À la suite des travaux de Pierre Hébert, l’auteure assume le volet souvent négligé de la censure, celui de la prescription qui s’ajoute aux proscriptions (p. 79-87). Ainsi, elle relate le travail de promotion d’une « bonne littérature », fournissant même la liste des « 100 livres que tout enfant doit avoir lus » que des Ligues du Sacré-Coeur publiaient.
Cette lutte contre les imprimés dits obscènes se déroule dans tout le Québec. À cet égard, l’auteure consacre tout un chapitre à la situation de Rimouski, où cependant, rien de bien particulier ne se passe (p. 149-188). Là comme partout, la censure n’a que très peu d’efficacité.

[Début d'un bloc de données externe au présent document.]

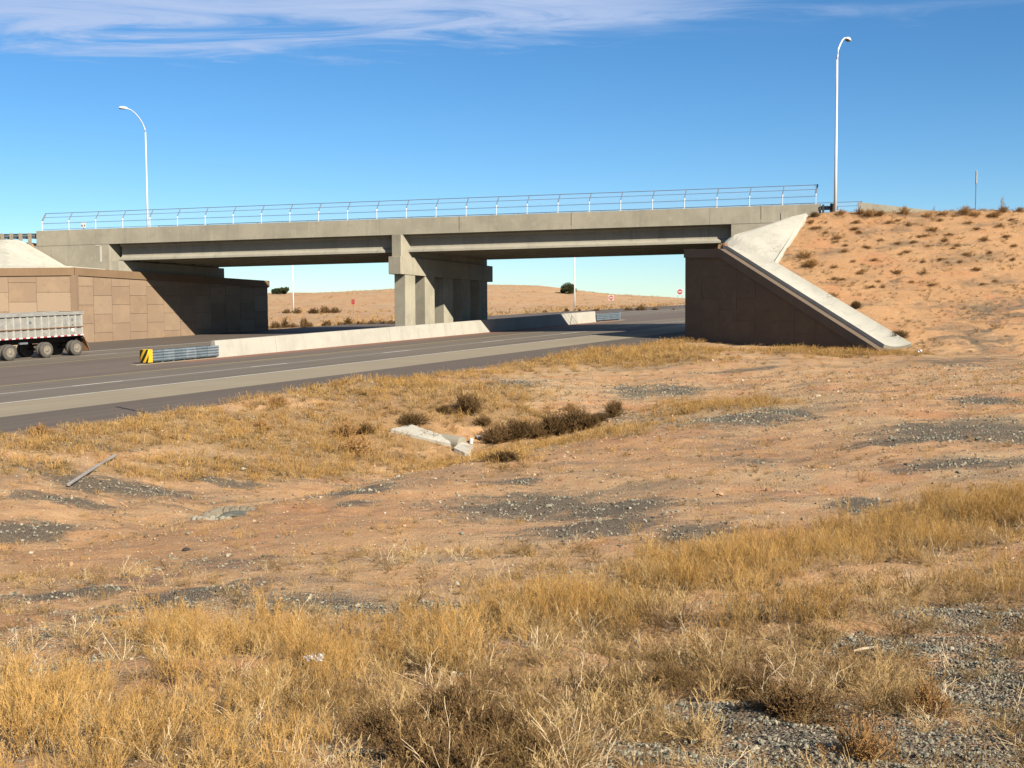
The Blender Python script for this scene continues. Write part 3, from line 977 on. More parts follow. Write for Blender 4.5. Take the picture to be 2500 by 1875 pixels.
def inw(c0, d, k, o):
    return (c0.x + d.x * k + o.x, c0.y + d.y * k + o.y)
iR = -NR_OUT
bpv = lambda p, q: (BA + BD * p + BN * q)[:]
wk = lambda k, o_: (CAP_R + WING_R * k + iR * o_)[:]
def along_wing(p, f):
    d_ = -(p - CAP_R).dot(NR_OUT)
    k_ = (p - CAP_R).dot(WING_R)
    zw = float(np.interp(k_, [0, 3.99, 18.3, 30], [3.55, 3.42, -2.95, -8.2])) - 0.13 + 0.02
    t_ = min(1.0, max(0.0, (d_ - 0.7) / 1.2))
    if k_ < 6.5: f += 0.22 * (1 - max(0.0, k_ - 4.5) / 2) if k_ > 0 else 0.16
    return zw + (max(f, zw - .1) - zw) * t_


k_tip, k_top = G(1893, 650).xy, G(1969, 533).xy
dd_ = (k_tip - CAP_R).dot(iR)
o = drape('slope_paving', [
    [wk(3.7, .40), wk(18.6, .40), wk(19.6, 1.8), k_tip[:]],
    [wk(3.7, .40), k_tip[:], k_top[:], bpv(57.2, 0.12)],
    [bpv(57.2, 0.12), k_top[:], bpv(62.4, 1.2), bpv(61.9, 0.12)],
    ], 'pale concrete lining running down beside the sloping wall on the right embankment', 0.13, zfun=along_wing)
mb = MB()
e_a, e_b = k_top, k_tip
pts = []
for i in range(15):
    p = e_a.lerp(e_b, i / 14)
    f = float(fill(np.array([p.x]), np.array([p.y]), True)[0])
    pts.append(((p.x, p.y, f + 0.12), (0.95, 0.3)))
mb.sweep([(-0.10, -0.2), (0.10, -0.2), (0.10, 0.14), (-0.10, 0.14)], pts)
k_ = mb.build('edge_kerb', M['paving'])
k_.parent = o
iL = -NL_OUT
lk = lambda k, o_: (CAP_L + WING_L * k + iL * o_)[:]
drape('slope_paving', [
    [lk(0.0, .62), lk(16.0, .62), lk(16.0, 9.0), bpv(-4.0, 0.3)],
    [(CAP_L + RD * 0.3 - RN * 0.62)[:], lk(0.0, .62), bpv(-4.0, 0.3), bpv(6.0, 0.3)],
    ], 'bright concrete lined slope above the left retaining wall below the guardrail', 0.20)

# ------------------------------------------------------------------ the bridge
bridge = thing('bridge', 'grey concrete highway overpass of two spans on a row of square columns', 'bridge')
def bprism(mb, p0, p1, q0, q1, z0, z1, mi=0, skew=True, sk0=None):
    lo = [BP(p0, q0, z0), BP(p1, q0, z0), BP(p1, q1, z0), BP(p0, q1, z0)]
    hi = [BP(p0, q0, z1), BP(p1, q0, z1), BP(p1, q1, z1), BP(p0, q1, z1)]
    mb.hexa(lo, hi, mi)
mb = MB()
bprism(mb, -0.2, 63.4, -0.45, -11.75, -1.10, -0.86)
bprism(mb, -0.2, 63.4, -0.02, -0.45, -1.13, -0.90)
bprism(mb, -0.2, 63.4, -11.75, -12.18, -1.13, -0.90)
mb.build('deck', M['conc'], bridge)
# parapets, with slots for the joints
for q0, q1 in ((0.0, -0.42), (-12.2, -11.78)):
    mb = MB()
    js = [-0.4, 17.6, 29.6, 36.1, 45.0, 55.6, 59.0 + 0.4, 63.7]
    for a, b_ in zip(js[:-1], js[1:]):
        zb = -1.28
        lo_ = [(0, zb), (0, 0), (-0.26, 0), (-0.42, -0.55), (-0.42, zb + 0.22), (-0.1, zb + 0.16), (-0.1, zb)]
        sgn = 1 if q0 > q1 else -1
        A, B_ = [], []
        for dq, dz_ in lo_:
            A.append(BP(a + 0.012, q0 + dq * sgn, dz_)); B_.append(BP(b_ - 0.012, q0 + dq * sgn, dz_))
        mb.hexa(A, B_)
    mb.build('parapet', M['conc'], bridge)
for a in (36.1, 45.0, 59.4):
    mb = MB()
    bprism(mb, a - 0.035, a + 0.035, 0.003, -0.05, -1.0, 0.0)
    mb.build('expansion_joint', M['groove'], bridge)
# small inspection blocks and drain at the right end
mb = MB()
bprism(mb, 60.9, 61.4, 0.05, -0.1, -1.12, -0.55)
mb.build('bearing_block', M['conc_g'], bridge)
# girders
def girder_prof():
    return [(-0.33, 0), (0.33, 0), (0.33, 0.16), (0.085, 0.36), (0.085, 1.12), (0.30, 1.24), (0.30, 1.42), (-0.30, 1.42), (-0.30, 1.24), (-0.085, 1.12), (-0.085, 0.36), (-0.33, 0.16)]
GB = -2.60            # girder bottom under the parapet top
for gi in range(6):
    qc = -1.05 - gi * 2.02
    for p0, p1 in ((6.5, 30.2), (31.4, 56.9)):
        mb = MB()
        A, B_ = [], []
        for a, z in girder_prof():
            A.append(BP(p0, 0, 0) * 0 + BP(p0 + 0.364 * 0, qc + a, GB + z - 0.041 * a)); B_.append(BP(p1, qc + a, GB + z - 0.041 * a))
        mb.hexa(A, B_)
        mb.build('girder', M['conc_g'], bridge)
# diaphragms at the third points
for pc in (14.3, 22.0, 39.5, 48.2):
    mb = MB()
    bprism(mb, pc - .12, pc + .12, -1.1, -11.0, GB + .3, -1.2)
    mb.build('diaphragm', M['conc_g'], bridge)
# pier: end block, cap, columns
pc = BA + BD * 31.0
pnear = Vector((pc.x, pc.y)) - RD * 0.25
def pier_box(mb, c0, c1, w0, w1, z0, z1, slope=-0.036):
    f = lambda c, w_, z: (pnear.x + RD.x * c + RN.x * w_, pnear.y + RD.y * c + RN.y * w_, z + slope * c)
    mb.hexa([f(c0, w0, z0), f(c0, w1, z0), f(c1, w1, z0), f(c1, w0, z0)], [f(c0, w0, z1), f(c0, w1, z1), f(c1, w1, z1), f(c1, w0, z1)])
pier = None
mb = MB()
pier_box(mb, -0.15, 13.9, -0.55, 0.62, 2.02, 3.42)
mb.build('pier_cap', M['conc_p'], bridge, bevel=0.02)
mb = MB()
pier_box(mb, 0.15, 13.2, -0.40, 0.46, 3.40, 5.16)
mb.build('pier_diaphragm', M['conc_p'], bridge)
for i in range(5):
    c = 0.55 + 2.78 * i
    mb = MB()
    f = lambda cc, w_, z: (pnear.x + RD.x * cc + RN.x * w_, pnear.y + RD.y * cc + RN.y * w_, z)
    zt_ = 2.03 - 0.036 * c
    mb.hexa([f(c, -.5, -3.6), f(c, .56, -3.6), f(c + 1.4, .56, -3.6), f(c + 1.4, -.5, -3.6)],
            [f(c, -.5, zt_), f(c, .56, zt_), f(c + 1.4, .56, zt_ - .05), f(c + 1.4, -.5, zt_ - .05)])
    mb.build('column', M['conc_p'], bridge, bevel=0.03)
# abutments: stem and cheek wall in the plane of the parapet
for p0, p1, zlo in ((-0.6, 6.15, -4.4), (57.2, 62.6, -4.4)):
    mb = MB()
    bprism(mb, p0, p1, -0.03, -12.1, zlo, -1.25)
    mb.build('abutment', M['conc'], bridge)
mb = MB()
bprism(mb, 5.35, 5.52, 0.0, -0.06, -2.75, -1.35)
bprism(mb, 4.95, 5.52, 0.0, -0.05, -1.42, -1.32)
mb.build('joint_seal', M['paving'], bridge)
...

Pour terminer, Namaste consacre une longue « conclusion » (p. 189-226) à tenter d’actualiser dans les années récentes les paradigmes de censure développés pour la période étudiée. Elle relate quelques tentatives de censure selon divers modes, pour ramener l’idée que les directives les plus efficaces s’effectuent en amont des oeuvres. Les exemples ne sont guère probants : le Projet de loi C-20 de 2002 sur la pornographie juvénile est mort au feuilleton ; les films Young People Fucking de Martin Gero et Hommes à louer de Rodrigue Jean ont eu une distribution normale ; les problèmes de distribution des essais Noir Canada d’Alain Deneault et La caisse dans tous ses états de Mario Pelletier sont plus complexes qu’elle ne le laisse entendre.
Il y a quelques petits irritants. L’absence d’un index des noms et titres d’oeuvres est impardonnable pour ce type d’ouvrage. Dans la liste de magazines incriminés en page 30, on trouve Poubelles et crottins ; il aurait dû être noté que c’est le surnom méprisant que les intellectuels de Vrai attribuaient à Nouvelles et potins. À plusieurs reprises, on lit des répétitions d’informations. L’éditeur Septentrion, habituellement exigeant, aurait dû faire ici un meilleur travail de révision.
En complément de cet ouvrage, je signale qu’il y a plusieurs articles sur le même sujet dans le Dictionnaire de la censure au Québec : littérature et cinéma de Pierre Hébert, Kenneth Landry et Yves Lever.